しかし今や20年選手となり劇場版ゴールデンカムイの主題歌「輝けるもの」のタイアップでも大きな注目を集めました。

バンドの方向性を固めたような1枚

理系なバンドらしく歌詞には科学用語や宇宙を思わせる雄大な楽曲が多いのですが、キャリアが後にいくほどに大木伸夫のボーカルが繊細さを増していき、いわゆる「エモーショナル」な表現が強くなっていく流れを感じます。
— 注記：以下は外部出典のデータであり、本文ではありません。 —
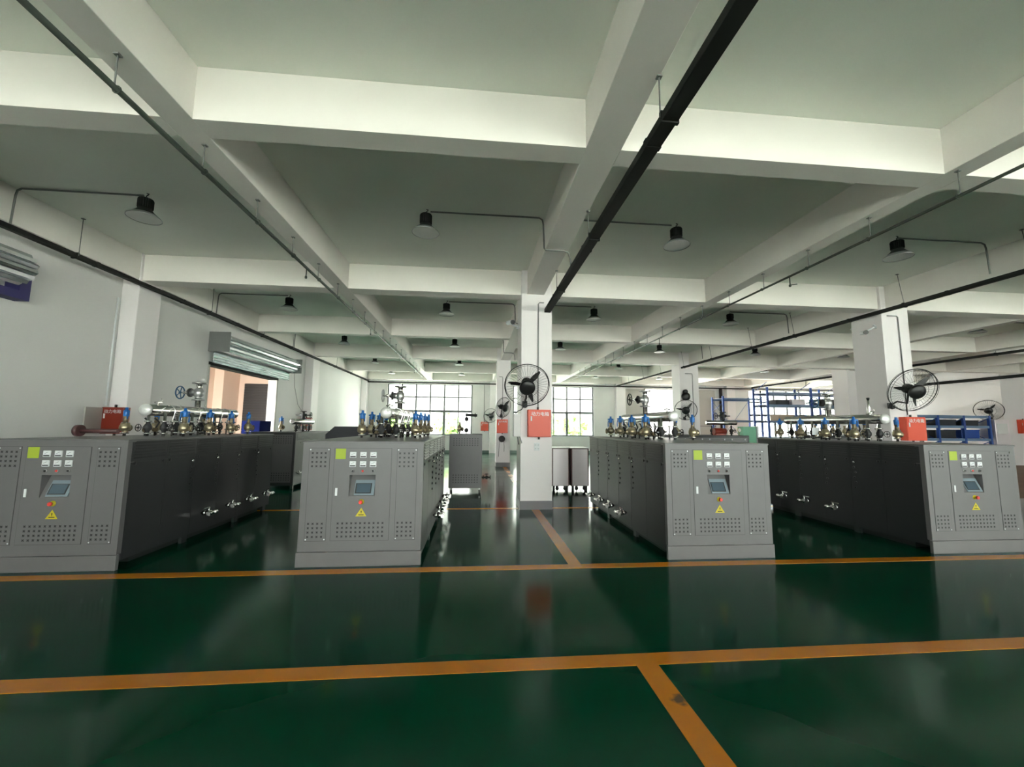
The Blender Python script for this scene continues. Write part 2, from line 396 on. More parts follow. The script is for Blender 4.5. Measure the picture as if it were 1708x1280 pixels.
# ------------------------------------------------------------------ outdoors
struct('ground', MB().box(-60, 80, YF + .3, 90, -.15, -.05, 'ground').box(-60, 80, -60, YB - .3, -.15, -.05, 'ground').box(-40, XL - 7, YB - .3, YF + .3, -.15, -.05, 'ground'), label='pale ground outside', cat='ground')
bd = struct('building_far', MB().box(-50, 85, 46, 52, 0, 14, 'facade'), label='pale building seen through the windows', cat='building')
def tree(x, y, h, r, lab):
    t = thing('tree', lab, 'tree', (x, y, -.05), group='trees outside the far windows')
    MB().lathe([(.16, 0), (.1, h * .7)], m='trunk', n=8).build('trunk', t)
    mb = MB(); i = mb.mi('leaf')
    for k in range(260):
        a = random.uniform(0, 2 * PI); ph = math.acos(random.uniform(-1, 1)); rr = r * random.uniform(.45, 1)
        c = Vector((math.cos(a) * math.sin(ph) * rr, math.sin(a) * math.sin(ph) * rr, h * .68 + math.cos(ph) * rr * .8))
        nrm = Vector([random.gauss(0, 1) for _ in range(3)]).normalized(); u = nrm.orthogonal().normalized() * .35; w = nrm.cross(u)
        mb.bm.faces.new([mb.bm.verts.new(c + p) for p in (u, w * .7, -u, -w * .7)]).material_index = i
    mb.build('crown', t)
for k, (x, y, h, r) in enumerate([(-2.2, 33, 2.6, 1.1), (-6.6, 36, 2.9, 1.3), (6.0, 34, 2.7, 1.2), (8.9, 36, 2.6, 1.1)]):
    tree(x, y, h, r, ['bushy green tree outside the left far window', 'taller green tree outside, left of the bushy one', 'green tree outside the right far window', 'smaller green tree outside, right pane of the right window'][k])

# ------------------------------------------------------------------ heater machines
VALVES = {}
def shared(key, fn):
    if key not in VALVES: VALVES[key] = fn()
    return VALVES[key]
def safety_body():
    mb = MB()
    mb.lathe([(.018, 0, 'chrome'), (.018, .035, 'chrome'), (.05, .036, 'chrome'), (.05, .052, 'chrome'), (.028, .053, 'brass'), (.03, .07, 'brass'), (.062, .085, 'brass'), (.066, .12, 'brass'), (.062, .15, 'brass'), (.052, .165, 'brass'), (.052, .18, 'brass'), (.03, .19, 'bronze'), (.024, .25, 'bronze'), (.03, .27, 'bronze'), (.03, .28, 'bronze')])
    mb.lathe([(.035, 0, 'brass'), (.035, .075, 'brass'), (.052, .076, 'bronze'), (.052, .092, 'bronze'), (.025, .093, 'bronze'), (.025, .07, 'black')], (0, 0, .115), (.8, -.6, 0))
    for a in range(6):
        t = a * PI / 3
        mb.rod((math.cos(t) * .042, math.sin(t) * .042, .165), (math.cos(t) * .042, math.sin(t) * .042, .195), .006, 'dullsteel', 6)
    return mb.mesh('safety_valve')
def safety_cap():
    mb = MB()
    mb.lathe([(.03, 0), (.034, .01), (.036, .07), (.03, .085), (.018, .09), (.018, .12), (.012, .125)], (0, 0, .28), m='blue', n=12)
    mb.box(-.055, .055, -.014, .014, .335, .36, 'blue'); mb.tube([(-.05, 0, .35), (-.054, .0, .3), (-.05, 0, .24)], .008, 'blue', 6)
    mb.tube([(.045, 0, .325), (.052, -.005, .28), (.05, -.01, .2)], .008, 'blue', 6)
    return mb.mesh('cap')
def branch_valve(h):
    mb = MB()
    mb.lathe([(.02, 0, 'chrome'), (.02, .03, 'chrome'), (.045, .031, 'chrome'), (.045, .05, 'chrome'), (.024, .051, 'matte_black'), (.026, .07, 'matte_black'), (.048, .10, 'matte_black'), (.05, .14, 'matte_black'), (.028, .18, 'matte_black'), (.024, .2, 'chrome'), (.045, .201, 'chrome'), (.045, .22, 'chrome'), (.02, .221, 'chrome'), (.02, h, 'chrome')])
    return mb.mesh('branch_valve')
def handwheel(r, mname, spokes=5, hub=.012):
    mb = MB(); mb.ring((0, 0, 0), r, r * .1, (1, 0, 0), mname, 20, 6)
    for k in range(spokes):
        a = 2 * PI * k / spokes; mb.rod((0, 0, 0), (0, math.cos(a) * r, math.sin(a) * r), r * .07, mname, 6)
    mb.lathe([(hub, -.015), (hub, .015)], (0, 0, 0), (1, 0, 0), mname, 8)
    return mb.mesh('handwheel')
def gate_valve():
    mb = MB()
    mb.lathe([(.035, 0, 'chrome'), (.035, .10, 'chrome'), (.075, .101, 'dullsteel'), (.075, .12, 'dullsteel'), (.04, .121, 'dullsteel'), (.04, .15, 'dullsteel'), (.06, .18, 'dullsteel'), (.06, .24, 'dullsteel'), (.035, .27, 'chrome'), (.035, .33, 'chrome'), (.085, .331, 'chrome'), (.085, .35, 'chrome')])
    mb.rod((0, 0, .21), (-.10, 0, .21), .045, 'dullsteel', 14); mb.rod((-.10, 0, .21), (-.12, 0, .21), .06, 'matte_black', 14)
    mb.rod((-.12, 0, .235), (-.2, 0, .22), .008, 'chrome', 6); mb.rod((-.12, 0, .185), (-.2, 0, .2), .008, 'chrome', 6); mb.rod((-.12, 0, .21), (-.24, 0, .21), .012, 'chrome', 8)
    return mb.mesh('gate_valve')
def drain_valve():
    # sticks out of a side panel along +x
    mb = MB()
    mb.rod((0, 0, 0), (.10, 0, 0), .013, 'chrome'); mb.lathe([(.026, 0), (.026, .03)], (.02, 0, 0), (1, 0, 0), 'chrome', 8)
    mb.lathe([(.02, 0), (.032, .02), (.032, .05), (.02, .07)], (.04, 0, 0), (1, 0, 0), 'chrome')
    mb.rod((.11, -.045, 0), (.11, .06, 0), .015, 'chrome'); mb.lathe([(.022, 0), (.022, .025)], (.11, -.06, 0), (0, 1, 0), 'chrome', 8); mb.lathe([(.022, 0), (.022, .025)], (.11, .045, 0), (0, 1, 0), 'chrome', 8)
    mb.rod((.075, 0, 0), (.075, 0, .06), .010, 'chrome')
    mb.box(.065, .085, -.09, .012, .056, .066, 'chrome')
    return mb.mesh('drain_valve')
def vents(mb, xs, zs, y, s=.0095, m='black'):
    for x in xs:
        for z in zs:
            for sg in (1, -1):
                a = Vector((x - s, y, z - sg * s)); b_ = Vector((x + s, y, z + sg * s)); n_ = Vector((-(b_.z - a.z), 0, b_.x - a.x)).normalized() * .0042
                mb.prism([a - n_, b_ - n_, b_ + n_, a + n_], (0, -.0012, 0), m)
def rng(a, b_, n_): return [a + (b_ - a) * k / (n_ - 1) for k in range(n_)]

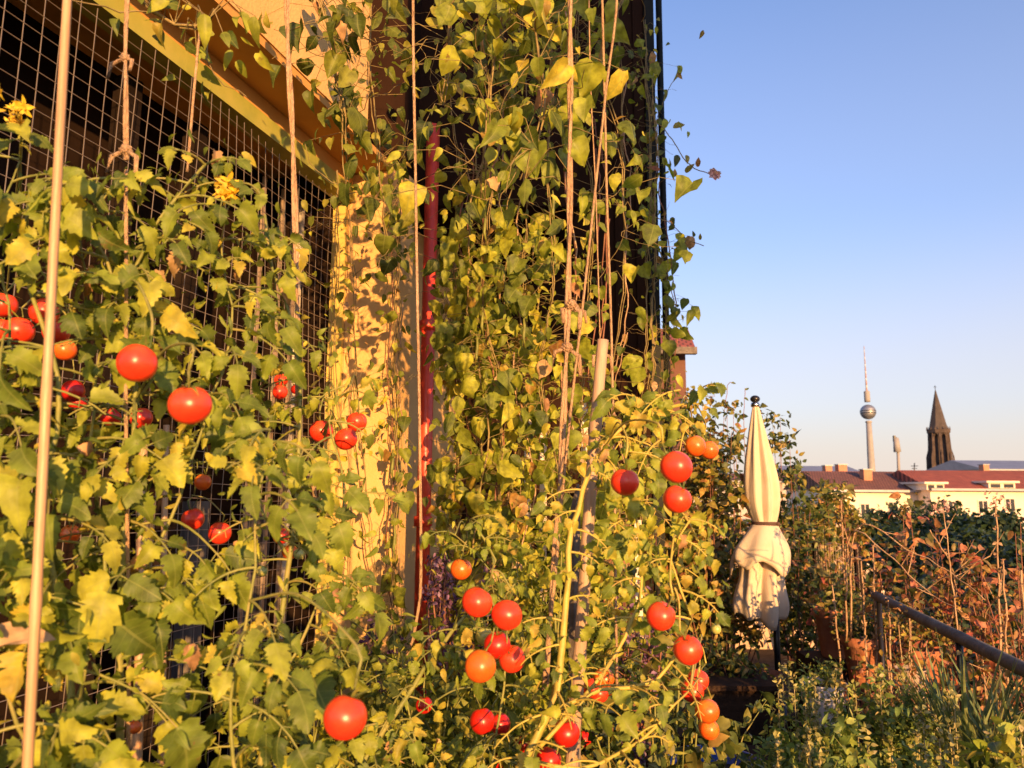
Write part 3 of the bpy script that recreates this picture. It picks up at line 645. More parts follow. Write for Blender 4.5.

個人的にACIDMANのイメージがはっきりしその完成度に驚いたのが3rdアルバムとなる本作。ポストパンクにハードコアバンドの表現が混ざった最初期を彷彿とさせるFREAK OUTで幕を開きつつ、降る秋、イコール、水車、彩-SAI-という良質なミディアムナンバーの連続で、一気にエモーショナルな世界へ引き込まれていきます。

巡る季節そのものを音に例えたような世界観

まだ激情ハードコアな表現も強かった時代なので、ハードな曲になるとシャウトも交えながら激しい展開になるのですが、この後次第にアップテンポな曲も穏やかな表現に落ち着いていきます。しかし、感情の振れ幅や楽曲の緩急という点で、このアルバムの時期のバランスは見事。

季節を巡るような、情緒的な表現が多いのですが、それを人間関係やドラマ性ではなく、自然描写や感情そのものに重きを置いて詞を起こしている点が独特で、クール且つエモーショナルなのですね。

初夏から秋を思わせる時期に重ねて、生命観の昂ぶりと生命の移ろいを思わせるような雄大な楽曲が紡がれます。ともするとスピリチュアルや宗教的なテーマになってしまいがちなのですが、巧みな情景描写と緩急ある楽曲展開であくまで「エモーショナル」な表現が貫かれている点も好みなのです。